A check on Wikipedia suggests that the only film featuring Bertie was Thank you, Jeeves, with Arthur Treacher as Jeeves and David Niven as Bertie. I will pass hastily over a video of the By Jeeves musical with Martin Jarvis, of all people, in the title role.

Jeeves and Wooster have done better out of TV with the 1960s series starring Denis Price and Ian Carmichael and, more recently, with Stephen Fry and Hugh Lawrie. The latter was a good series but I the older pair fitted my preconceived ideas better.

On my shelves I have illustrated editions by Paul Cox (Folio) - I generally like his work but his images are not the ones in my head. The new Everyman edition has attractive covers by Andrzej Klimowski but those that I have seen aren't much help in putting faces to the main characters. I have one or two later Jenkins editions with rather lurid (and unattributed) dust jackets. Finally there is the Penguin printing of the 1970s with covers by Ionicus. I think these are much more satisfactory and worth collecting for the covers alone.
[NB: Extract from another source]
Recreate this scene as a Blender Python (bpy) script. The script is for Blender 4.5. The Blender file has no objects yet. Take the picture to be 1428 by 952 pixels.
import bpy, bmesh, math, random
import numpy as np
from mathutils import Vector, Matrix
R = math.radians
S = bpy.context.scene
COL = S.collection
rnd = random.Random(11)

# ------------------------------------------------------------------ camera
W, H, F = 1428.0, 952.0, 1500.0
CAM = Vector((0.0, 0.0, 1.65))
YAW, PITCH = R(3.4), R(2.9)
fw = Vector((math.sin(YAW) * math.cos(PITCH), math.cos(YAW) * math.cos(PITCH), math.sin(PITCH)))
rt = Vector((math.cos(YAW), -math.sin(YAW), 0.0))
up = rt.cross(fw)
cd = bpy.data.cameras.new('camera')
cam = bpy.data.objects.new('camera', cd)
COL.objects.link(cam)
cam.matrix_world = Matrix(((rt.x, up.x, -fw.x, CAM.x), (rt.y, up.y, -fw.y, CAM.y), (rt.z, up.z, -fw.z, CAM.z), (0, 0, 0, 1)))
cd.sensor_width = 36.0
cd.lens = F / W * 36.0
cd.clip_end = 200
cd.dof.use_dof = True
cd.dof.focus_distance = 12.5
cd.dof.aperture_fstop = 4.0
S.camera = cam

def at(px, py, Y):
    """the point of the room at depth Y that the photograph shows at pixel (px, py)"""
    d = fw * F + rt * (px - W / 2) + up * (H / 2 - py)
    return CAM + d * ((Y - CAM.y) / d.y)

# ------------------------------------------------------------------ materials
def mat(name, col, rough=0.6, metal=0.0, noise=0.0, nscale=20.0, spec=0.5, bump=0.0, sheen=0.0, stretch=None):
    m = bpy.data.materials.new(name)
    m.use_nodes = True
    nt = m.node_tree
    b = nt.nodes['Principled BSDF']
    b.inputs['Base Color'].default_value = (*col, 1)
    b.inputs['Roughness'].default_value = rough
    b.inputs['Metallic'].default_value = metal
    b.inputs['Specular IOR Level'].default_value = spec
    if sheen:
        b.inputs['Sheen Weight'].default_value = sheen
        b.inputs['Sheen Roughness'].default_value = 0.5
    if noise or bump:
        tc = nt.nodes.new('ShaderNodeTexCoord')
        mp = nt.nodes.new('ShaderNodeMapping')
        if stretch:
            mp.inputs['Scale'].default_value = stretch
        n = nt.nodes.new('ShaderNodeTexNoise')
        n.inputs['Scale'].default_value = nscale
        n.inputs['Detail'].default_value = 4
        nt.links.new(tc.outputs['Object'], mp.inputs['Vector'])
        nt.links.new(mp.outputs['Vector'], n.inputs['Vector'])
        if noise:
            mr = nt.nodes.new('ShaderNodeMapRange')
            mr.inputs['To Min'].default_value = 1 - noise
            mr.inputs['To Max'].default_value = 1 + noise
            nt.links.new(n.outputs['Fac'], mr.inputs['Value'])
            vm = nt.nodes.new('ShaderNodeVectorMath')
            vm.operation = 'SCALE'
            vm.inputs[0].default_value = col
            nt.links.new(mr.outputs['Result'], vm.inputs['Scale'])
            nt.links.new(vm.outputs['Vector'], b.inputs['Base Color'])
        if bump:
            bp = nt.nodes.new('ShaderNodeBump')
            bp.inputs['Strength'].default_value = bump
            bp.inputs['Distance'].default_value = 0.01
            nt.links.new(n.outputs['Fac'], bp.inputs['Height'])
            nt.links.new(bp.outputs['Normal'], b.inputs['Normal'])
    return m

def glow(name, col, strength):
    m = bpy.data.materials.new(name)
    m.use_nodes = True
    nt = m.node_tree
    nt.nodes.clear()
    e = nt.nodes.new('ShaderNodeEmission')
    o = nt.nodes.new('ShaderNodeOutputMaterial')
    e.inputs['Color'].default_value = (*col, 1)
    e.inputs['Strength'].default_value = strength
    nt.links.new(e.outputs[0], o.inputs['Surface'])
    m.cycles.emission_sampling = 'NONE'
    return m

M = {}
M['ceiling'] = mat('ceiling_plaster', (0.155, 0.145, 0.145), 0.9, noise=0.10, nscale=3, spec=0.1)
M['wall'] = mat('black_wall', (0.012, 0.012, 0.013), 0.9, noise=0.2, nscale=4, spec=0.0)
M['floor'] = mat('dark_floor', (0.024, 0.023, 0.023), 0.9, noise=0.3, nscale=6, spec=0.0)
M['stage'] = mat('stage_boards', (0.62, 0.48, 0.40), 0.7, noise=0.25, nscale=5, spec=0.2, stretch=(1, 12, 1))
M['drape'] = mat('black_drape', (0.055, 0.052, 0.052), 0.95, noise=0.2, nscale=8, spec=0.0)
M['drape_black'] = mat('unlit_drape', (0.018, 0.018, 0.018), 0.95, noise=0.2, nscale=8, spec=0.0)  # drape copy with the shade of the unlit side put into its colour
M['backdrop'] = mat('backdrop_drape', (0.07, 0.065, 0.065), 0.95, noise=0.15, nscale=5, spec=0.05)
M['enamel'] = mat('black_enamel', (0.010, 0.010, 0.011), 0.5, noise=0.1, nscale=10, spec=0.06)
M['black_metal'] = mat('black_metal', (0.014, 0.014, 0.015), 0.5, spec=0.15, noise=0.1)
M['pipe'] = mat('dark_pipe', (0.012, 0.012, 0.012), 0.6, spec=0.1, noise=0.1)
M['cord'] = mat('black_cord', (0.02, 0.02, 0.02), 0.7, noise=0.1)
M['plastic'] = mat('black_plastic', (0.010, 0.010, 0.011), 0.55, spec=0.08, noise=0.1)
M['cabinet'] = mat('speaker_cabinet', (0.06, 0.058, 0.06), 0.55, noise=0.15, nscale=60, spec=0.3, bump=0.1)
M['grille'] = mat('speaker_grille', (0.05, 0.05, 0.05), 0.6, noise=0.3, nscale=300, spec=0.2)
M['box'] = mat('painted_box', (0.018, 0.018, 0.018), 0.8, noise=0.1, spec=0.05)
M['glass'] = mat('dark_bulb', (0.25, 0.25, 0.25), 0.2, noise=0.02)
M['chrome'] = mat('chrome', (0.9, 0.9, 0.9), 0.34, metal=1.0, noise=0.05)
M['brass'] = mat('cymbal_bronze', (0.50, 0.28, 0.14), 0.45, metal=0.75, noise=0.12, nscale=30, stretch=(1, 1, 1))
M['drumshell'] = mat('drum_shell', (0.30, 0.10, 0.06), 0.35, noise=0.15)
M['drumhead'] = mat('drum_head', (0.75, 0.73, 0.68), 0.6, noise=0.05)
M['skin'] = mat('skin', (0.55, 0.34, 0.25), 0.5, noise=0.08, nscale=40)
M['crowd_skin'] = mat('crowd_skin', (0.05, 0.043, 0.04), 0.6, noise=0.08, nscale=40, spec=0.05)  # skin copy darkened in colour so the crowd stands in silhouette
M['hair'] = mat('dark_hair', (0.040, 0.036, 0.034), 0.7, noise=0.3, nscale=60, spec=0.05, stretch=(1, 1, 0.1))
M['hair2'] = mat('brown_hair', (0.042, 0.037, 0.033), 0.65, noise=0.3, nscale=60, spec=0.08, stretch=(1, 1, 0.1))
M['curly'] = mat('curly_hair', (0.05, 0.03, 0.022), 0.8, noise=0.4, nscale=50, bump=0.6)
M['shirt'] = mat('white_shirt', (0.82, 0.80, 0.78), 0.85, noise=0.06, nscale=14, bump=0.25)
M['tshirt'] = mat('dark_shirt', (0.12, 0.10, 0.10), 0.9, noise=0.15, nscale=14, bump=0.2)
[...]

What do people think? Any other recommendations? Fry or Price? Lawrie or Carmichael?

2thorold
Jul 5, 2009, 2:56 pm

Chacun à son goût, I suppose...

The trouble with Bertie is that he's simultaneously a middle-aged bachelor and an impish schoolboy - if you draw a picture of him, or show him on the screen, you pin him down to one or the other. It's probably safer just to draw Jeeves.

I'm quite fond of the illustrations by Paul Galdone in the American edition of Joy in the morning. He does quite well at bringing out Bertie's child-like quality. A lot of other representations just make him look rather an upper-class oaf, especially in the Ionicus covers (more like a lawyer than a stealer of cow-creamers) - the more stylised covers by David Hitch on more recent Penguins seem to me to work a bit better, leaving more to the imagination. I think the Klimowski covers ended up rather ugly, and very depressing. His cover for The code of the Woosters would be perfect for Crime and Punishment or something...

3roomsofbooks
Jul 14, 2018, 1:44 pm

I read recently, tho can't recall where, that Wodehouse was shown some episodes of Carmichael/Price and was very enthusiastic about Price as Jeeves but thought C was too old.

Sadly, the Laurie/Fry, we'll never know.

4Maura49
Nov 27, 2022, 4:27 am

>3 roomsofbooks: He was probably right about that as I believe that Bertie is around 25 years old in the books and Ian Carmichael must have been 40ish by the time of this 1960's series.